This article first appeared on Hubbis.com on April 7th, 2021
Wealth management in APAC is changing fast – we need new maps to guide us
As a European living in Asia Pacific, the dynamism of this region is rarely lost on me. It is the most populous region in the world, the fastest growing, the most digitally savvy and, since 2016, also the largest market for wealth management.
Asia is by extension a great barometer, and leading indicator of, digital transformation. What is happening in Asia now – especially within digital wealth management – will come to the rest of the world over coming years.
A significant shake-up in the value chain
Looking at the Asian market today, what can we discern about the future of wealth management? Well, the traditional model of the universal, vertically integrated private bank and wealth manager is fast becoming obsolete. In Indonesia, where I live, the majority of Indonesians are more likely to consume digital wealth management services from the likes of Go-Jek, a super app, than from a dedicated wealth manager.
The fact is that the whole banking-as-a-service phenomenon, which describes how banking services get embedded into third-party distribution channels, has been playing out in Asia for many years already. The fight for customer attention (and trust), which will determine who distributes financial services, has run several rounds already and it tells us a lot about the emerging wealth landscape.
A business model perspective is essential for strategic planning
Last year, the wealth management industry spent billions on digital transformation. However, the problem was that most of these projects were taken on a tactical basis, solving specific pain points (including upgrading core wealth banking systems), without taking a holistic view of wealth managers’ strategic priorities.
What developments in the Asian markets show us is digitization drives a wedge between the distribution and manufacturing of financial services. Firms must decide on which side of the dividing line they wish to be. This requires taking a business model approach to strategic planning.
The dilemma’s are increasingly clear: aggregate demand, aggregate supply or be aggregated. That is to say, a wealth manager has to decide to use the pull of its client base to offer third party services, leverage the economies of scale of its regulated platform to allow WealthTech players like additiv to build or embed wealth management services, or to produce highly specialized services that are distributed through others.
To some extent, these are not mutually exclusive options: a bank like Standard Chartered with its Nexus BaaS platform, its crypto custody business Zodia and its neobank Mox is executing many of these strategies all at once. But, whether a uniform strategy or different strategies across a group, taking a business model approach to strategic planning is essential and urgent.
We need a new map
Once a private bank or asset manager decides where it wants to operate in the value chain and what business model it wishes to execute, it then needs to look at wealth management system selection. To look at systems before business models is to put the cart before the horse; a decision that will, at best, impose downstream constraints and, at worse, undermine all value creation.
The challenge is to know what wealth management systems to select. Whereas wealth managers have seldom looked at system selection through a business model lens, the consultants and industry analysts that serve them have seldom done so either. This leaves a dearth of reliable research on which to base decisions.
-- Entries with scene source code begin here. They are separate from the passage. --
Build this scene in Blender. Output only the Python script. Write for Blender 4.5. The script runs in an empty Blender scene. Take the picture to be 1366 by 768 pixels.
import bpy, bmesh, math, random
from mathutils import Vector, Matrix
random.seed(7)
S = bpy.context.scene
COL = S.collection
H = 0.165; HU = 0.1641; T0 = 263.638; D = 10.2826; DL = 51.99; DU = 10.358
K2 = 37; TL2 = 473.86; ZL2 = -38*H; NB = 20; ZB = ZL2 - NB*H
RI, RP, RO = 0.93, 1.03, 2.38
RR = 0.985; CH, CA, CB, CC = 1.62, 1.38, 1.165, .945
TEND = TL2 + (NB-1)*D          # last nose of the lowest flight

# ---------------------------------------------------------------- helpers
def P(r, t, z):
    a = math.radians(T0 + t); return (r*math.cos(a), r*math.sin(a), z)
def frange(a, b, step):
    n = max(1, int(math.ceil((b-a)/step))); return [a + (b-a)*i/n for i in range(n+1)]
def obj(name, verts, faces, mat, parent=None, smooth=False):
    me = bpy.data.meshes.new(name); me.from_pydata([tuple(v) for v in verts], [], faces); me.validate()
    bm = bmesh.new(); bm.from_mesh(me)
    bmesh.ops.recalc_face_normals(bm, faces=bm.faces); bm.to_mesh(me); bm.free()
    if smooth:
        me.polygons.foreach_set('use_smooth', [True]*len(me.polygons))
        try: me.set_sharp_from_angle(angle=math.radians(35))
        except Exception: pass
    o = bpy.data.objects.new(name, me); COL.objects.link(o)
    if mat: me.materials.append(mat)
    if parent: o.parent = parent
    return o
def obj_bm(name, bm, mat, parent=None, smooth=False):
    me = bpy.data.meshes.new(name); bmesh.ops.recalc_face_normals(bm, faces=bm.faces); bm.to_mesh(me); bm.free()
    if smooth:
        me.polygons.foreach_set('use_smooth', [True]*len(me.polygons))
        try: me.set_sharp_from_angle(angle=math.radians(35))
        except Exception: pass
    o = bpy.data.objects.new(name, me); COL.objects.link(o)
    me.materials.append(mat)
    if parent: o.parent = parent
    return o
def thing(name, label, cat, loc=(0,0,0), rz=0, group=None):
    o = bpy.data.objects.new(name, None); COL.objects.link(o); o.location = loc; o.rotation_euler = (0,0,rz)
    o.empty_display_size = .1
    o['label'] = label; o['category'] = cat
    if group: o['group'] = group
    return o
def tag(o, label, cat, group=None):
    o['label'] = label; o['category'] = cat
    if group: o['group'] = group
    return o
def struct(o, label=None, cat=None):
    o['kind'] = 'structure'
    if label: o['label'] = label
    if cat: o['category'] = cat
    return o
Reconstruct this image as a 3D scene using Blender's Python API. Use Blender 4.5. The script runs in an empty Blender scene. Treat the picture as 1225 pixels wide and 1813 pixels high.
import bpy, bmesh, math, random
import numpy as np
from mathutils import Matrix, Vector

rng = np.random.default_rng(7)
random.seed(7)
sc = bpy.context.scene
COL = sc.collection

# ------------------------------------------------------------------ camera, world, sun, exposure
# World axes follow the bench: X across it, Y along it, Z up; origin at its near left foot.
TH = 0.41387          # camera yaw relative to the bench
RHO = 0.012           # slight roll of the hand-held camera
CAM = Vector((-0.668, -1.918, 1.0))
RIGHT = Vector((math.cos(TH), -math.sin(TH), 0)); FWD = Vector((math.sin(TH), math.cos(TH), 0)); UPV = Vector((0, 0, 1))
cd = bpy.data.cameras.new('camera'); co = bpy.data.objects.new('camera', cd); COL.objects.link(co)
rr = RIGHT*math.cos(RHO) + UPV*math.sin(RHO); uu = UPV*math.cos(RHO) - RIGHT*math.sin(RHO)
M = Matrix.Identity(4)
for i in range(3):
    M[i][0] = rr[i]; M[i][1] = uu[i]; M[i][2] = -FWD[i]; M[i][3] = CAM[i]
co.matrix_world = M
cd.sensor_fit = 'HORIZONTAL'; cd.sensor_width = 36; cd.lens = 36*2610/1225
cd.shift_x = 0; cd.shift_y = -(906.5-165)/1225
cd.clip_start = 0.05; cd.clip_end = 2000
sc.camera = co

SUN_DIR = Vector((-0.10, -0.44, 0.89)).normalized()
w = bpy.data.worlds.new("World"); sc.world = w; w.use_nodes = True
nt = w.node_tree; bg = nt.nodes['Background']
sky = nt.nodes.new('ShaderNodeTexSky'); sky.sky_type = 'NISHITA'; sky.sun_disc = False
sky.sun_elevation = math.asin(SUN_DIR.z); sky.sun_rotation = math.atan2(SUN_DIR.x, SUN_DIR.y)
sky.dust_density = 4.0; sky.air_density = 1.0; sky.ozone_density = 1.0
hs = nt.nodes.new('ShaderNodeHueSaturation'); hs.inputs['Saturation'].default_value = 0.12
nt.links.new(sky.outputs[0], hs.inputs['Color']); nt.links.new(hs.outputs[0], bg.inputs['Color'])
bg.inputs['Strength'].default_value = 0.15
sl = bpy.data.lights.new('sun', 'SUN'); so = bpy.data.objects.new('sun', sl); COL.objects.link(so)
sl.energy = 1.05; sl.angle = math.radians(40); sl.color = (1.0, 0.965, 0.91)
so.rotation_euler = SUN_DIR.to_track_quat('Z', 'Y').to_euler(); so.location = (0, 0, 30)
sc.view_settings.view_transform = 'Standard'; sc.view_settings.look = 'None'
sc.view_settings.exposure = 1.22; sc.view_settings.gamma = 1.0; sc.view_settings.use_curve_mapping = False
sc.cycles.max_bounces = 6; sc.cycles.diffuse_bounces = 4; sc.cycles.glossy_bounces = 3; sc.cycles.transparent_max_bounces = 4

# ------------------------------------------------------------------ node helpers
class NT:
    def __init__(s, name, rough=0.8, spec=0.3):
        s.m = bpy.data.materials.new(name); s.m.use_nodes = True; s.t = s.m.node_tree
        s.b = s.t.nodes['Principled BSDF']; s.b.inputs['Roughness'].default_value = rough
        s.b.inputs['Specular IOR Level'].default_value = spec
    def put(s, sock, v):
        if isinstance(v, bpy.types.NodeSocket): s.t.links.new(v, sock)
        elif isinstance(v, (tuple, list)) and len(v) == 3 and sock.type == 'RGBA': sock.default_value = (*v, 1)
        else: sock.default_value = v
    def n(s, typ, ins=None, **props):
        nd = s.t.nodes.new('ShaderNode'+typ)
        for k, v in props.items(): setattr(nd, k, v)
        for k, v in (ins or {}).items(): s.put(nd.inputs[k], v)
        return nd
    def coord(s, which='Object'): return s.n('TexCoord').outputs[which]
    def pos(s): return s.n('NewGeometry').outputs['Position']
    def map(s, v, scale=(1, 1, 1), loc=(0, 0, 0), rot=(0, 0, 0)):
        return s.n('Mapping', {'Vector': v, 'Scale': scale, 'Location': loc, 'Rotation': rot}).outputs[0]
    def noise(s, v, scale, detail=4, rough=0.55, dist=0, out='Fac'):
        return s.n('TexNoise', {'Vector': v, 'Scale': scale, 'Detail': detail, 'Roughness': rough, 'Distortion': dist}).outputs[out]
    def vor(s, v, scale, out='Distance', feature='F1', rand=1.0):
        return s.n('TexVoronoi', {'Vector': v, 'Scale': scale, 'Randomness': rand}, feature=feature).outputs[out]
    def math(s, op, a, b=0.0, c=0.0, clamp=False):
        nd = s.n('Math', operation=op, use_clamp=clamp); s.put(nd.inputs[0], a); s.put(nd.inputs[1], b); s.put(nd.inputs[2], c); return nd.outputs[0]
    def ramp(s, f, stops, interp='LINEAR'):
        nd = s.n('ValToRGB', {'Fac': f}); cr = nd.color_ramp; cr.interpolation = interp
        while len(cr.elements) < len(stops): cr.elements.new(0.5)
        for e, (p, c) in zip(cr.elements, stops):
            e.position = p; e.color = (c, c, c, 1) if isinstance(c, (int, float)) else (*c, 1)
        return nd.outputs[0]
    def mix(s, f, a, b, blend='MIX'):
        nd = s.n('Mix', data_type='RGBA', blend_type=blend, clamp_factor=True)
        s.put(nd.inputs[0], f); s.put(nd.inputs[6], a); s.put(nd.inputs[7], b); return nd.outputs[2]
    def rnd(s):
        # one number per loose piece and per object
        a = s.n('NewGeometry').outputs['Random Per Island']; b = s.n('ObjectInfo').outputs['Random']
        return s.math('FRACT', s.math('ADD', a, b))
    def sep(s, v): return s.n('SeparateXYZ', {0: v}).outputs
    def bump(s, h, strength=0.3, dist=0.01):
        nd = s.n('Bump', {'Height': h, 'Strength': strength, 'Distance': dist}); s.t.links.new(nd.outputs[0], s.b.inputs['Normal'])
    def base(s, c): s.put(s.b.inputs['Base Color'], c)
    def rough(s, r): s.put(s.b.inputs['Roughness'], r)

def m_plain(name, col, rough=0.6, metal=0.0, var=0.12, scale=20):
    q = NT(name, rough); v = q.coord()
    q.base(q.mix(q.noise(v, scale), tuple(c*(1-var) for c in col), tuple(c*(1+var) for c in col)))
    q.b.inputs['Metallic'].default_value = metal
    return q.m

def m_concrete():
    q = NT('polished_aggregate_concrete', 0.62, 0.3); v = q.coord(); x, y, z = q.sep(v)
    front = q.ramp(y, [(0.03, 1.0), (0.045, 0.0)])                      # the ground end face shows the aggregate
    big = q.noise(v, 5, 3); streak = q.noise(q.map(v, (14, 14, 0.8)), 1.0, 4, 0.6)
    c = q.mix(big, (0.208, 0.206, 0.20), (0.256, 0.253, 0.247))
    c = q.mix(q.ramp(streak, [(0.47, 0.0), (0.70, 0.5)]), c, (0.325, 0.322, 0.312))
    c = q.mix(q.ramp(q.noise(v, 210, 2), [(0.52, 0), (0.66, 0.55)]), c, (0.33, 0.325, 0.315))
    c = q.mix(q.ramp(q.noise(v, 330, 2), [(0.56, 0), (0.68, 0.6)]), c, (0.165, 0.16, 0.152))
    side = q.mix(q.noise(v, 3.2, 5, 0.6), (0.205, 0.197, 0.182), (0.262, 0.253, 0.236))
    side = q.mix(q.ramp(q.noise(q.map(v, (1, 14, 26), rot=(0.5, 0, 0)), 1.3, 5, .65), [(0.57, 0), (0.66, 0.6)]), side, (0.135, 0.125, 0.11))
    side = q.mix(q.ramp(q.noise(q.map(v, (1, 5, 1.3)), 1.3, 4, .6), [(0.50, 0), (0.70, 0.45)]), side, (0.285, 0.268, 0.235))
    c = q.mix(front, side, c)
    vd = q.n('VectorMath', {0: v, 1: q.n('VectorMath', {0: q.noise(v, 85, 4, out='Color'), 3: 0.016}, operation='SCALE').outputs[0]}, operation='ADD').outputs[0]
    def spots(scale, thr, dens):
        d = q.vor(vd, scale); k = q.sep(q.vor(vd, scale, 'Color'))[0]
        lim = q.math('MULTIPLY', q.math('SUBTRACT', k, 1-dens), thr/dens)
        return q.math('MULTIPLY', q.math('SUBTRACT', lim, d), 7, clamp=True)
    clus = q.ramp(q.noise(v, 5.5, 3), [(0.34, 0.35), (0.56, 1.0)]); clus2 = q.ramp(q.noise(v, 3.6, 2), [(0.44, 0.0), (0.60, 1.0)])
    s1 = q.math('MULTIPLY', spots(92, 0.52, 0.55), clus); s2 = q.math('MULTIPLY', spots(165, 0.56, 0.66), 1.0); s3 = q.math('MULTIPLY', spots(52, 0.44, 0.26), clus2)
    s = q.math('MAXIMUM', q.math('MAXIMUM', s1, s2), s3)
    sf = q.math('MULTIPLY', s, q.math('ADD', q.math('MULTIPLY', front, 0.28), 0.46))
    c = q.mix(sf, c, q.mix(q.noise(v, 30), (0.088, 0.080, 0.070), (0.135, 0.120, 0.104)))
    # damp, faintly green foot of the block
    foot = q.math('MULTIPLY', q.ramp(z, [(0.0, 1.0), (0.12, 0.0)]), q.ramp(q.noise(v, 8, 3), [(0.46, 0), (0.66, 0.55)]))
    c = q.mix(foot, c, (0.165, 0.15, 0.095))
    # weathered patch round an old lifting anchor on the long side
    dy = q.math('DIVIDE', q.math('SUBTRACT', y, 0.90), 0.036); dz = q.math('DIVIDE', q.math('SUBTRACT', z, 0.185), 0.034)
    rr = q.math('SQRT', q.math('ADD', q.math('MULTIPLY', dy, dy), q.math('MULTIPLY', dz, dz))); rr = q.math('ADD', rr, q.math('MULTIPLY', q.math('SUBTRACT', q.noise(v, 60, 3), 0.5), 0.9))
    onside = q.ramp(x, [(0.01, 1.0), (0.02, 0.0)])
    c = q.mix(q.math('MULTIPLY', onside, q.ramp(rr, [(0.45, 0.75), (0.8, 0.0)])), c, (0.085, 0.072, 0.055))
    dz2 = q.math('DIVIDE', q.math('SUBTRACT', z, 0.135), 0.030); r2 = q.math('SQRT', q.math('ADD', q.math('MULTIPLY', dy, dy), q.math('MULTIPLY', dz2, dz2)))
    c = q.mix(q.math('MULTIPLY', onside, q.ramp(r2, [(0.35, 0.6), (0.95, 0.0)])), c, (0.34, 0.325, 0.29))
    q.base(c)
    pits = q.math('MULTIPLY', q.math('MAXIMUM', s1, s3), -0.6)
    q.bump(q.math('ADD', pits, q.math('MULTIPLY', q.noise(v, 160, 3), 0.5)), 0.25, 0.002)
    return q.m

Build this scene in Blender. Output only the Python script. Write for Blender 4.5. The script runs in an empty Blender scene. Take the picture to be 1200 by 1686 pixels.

There is one notable exception, however. A Geneva-based consultancy called aperture has recently published a new methodology for assessing wealth management software vendors based on two main criteria: technology enablement(the extent a solution enables firms to introduce technologies that can transform customer experience) and business model enablement (the extent to which a solution can enable firms to transform their business models). The methodology is called The Market Map, first applied to the wealth management market, it offers a new guide to navigate what matters in the digital age and supports vendor selection.
Optionality is key
For software solutions that offer high technology and business model enablement, the report uses the term: “transformers”. It acknowledges that selecting a transformer solution is not about buying complex technology. It’s about buying the optionality to be sure that, however competition and markets evolve, your business will be able to successfully adapt and capitalize on change.
Today wealth managers may be operating in a market where customers are only demanding changes to delivery models. They may be satisfied if you just provide the same services as always, but over digital channels. But the experience from the Asian market shows that this won’t suffice for long-term competitiveness; younger demographics don’t just want digital channels, they want engaging experiences. They expect digital services to be personalized, mobile, interactive, social, seamless. They don’t expect to get standard offers, but to be introduced to customized products and services that improve their financial wellbeing. Inevitably, this means firms will need to go further than changing servicing models, they should change sourcing and operating models, too.
Ultimately, we are heading towards a much more ecosystem-based financial system. Firms, whatever role they play in the value chain, will sit within a wider network. Hence the game-changing capability that should be top of mind for every individual assessing new wealth management systems is orchestration; having a system that can handle and derive intelligence from the exponentially-growing network interactions; having a system that can pro-actively drive the digital disruption happening within financial distribution, as well as having a system that can unlock massive platform-related network effects.
Orchestration is barely discussed in most industry analyst reports, yet it is critical to success in the digital age. This is why we need new maps. And just don’t take my word for it. Just look to what is happening in Asia.